Bryan has twice been convicted of the 1985 murder of his wife, Mickey, an elementary school teacher, in their Clifton, Texas, home. Bryan, then a beloved high school principal, had been attending an education conference in Austin, 120 miles away, in the days surrounding the murder. He has always maintained that he was asleep in his hotel room at the time of the crime. At the hearing in Comanche, compelling evidence was presented that the forensic testimony used to convict him was erroneous.

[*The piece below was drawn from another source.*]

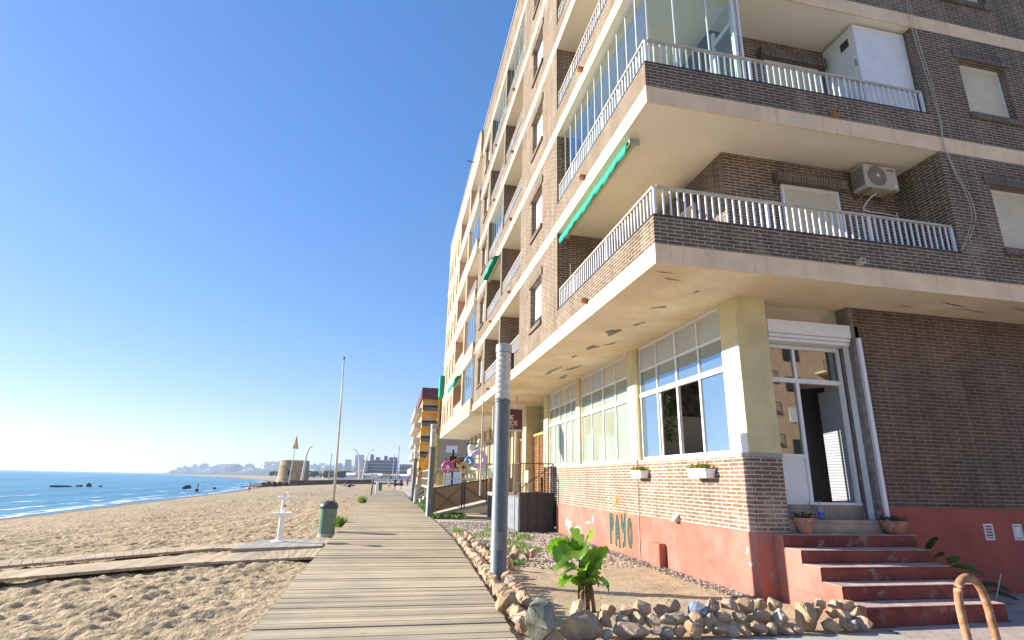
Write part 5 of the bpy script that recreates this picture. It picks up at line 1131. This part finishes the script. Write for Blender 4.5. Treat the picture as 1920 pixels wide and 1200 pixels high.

“My conclusions were wrong,” retired police Detective Robert Thorman, who performed the bloodstain-pattern analysis in the case, wrote in a sworn affidavit submitted to the court. “Some of the techniques and methodology were incorrect. Therefore, some of my testimony was not correct.”

It was a startling admission coming 31 years into Bryan’s prison sentence. Curious what he made of all this, I asked him if he would be willing to talk — about Mickey; about his odyssey through the criminal justice system; and about his decades behind bars. He agreed, and ProPublica video journalist Katie Campbell and I went to the prison in Huntsville, Texas, known as the Walls Unit, to interview him on camera. We had a strict time limit, so we stuck to broad themes, rather than exploring the many intricacies of his case. The resulting video provides a moving view of a man who has somehow retained grace, forgiveness and, most of all, hope, even after his world turned its back on him.

Not long after our interview, Bryan’s case suffered a major setback. Judge Doug Shaver — who oversaw the hearing — recommended that Bryan’s conviction stand, and that he not be granted a new trial. Shaver did not explain his reasoning; rather than write an opinion, he adopted the prosecutors’ 63 pages of conclusions about the hearing in their entirety, even a confounding argument that the erroneous bloodstain-pattern testimony was not important to the case.

Bryan’s plea for a new trial now goes before the Texas Court of Criminal Appeals, whose justices will be the final arbiters. They may take as long as they like to consider the case, a fact that does not work in Bryan’s favor. Bryan is 78 years old and suffers from congestive heart failure.

Three days after Shaver’s decision, Bryan’s older brother, James, and Bryan’s attorney, Jessica Freud, drove to Huntsville to break the news to him. “Needless to say, Joe was totally devastated,” James told me.

For nearly half of the two-hour visit, Joe was unable to speak, except to tell his two visitors through tears that they did not have to stay. They remained with him, sitting on the other side of the glass divider in anguished silence.

“Before we left, I told him that I understood,” James said. “But I knew I couldn’t really understand, because I was on one side of the glass and he was on the other.”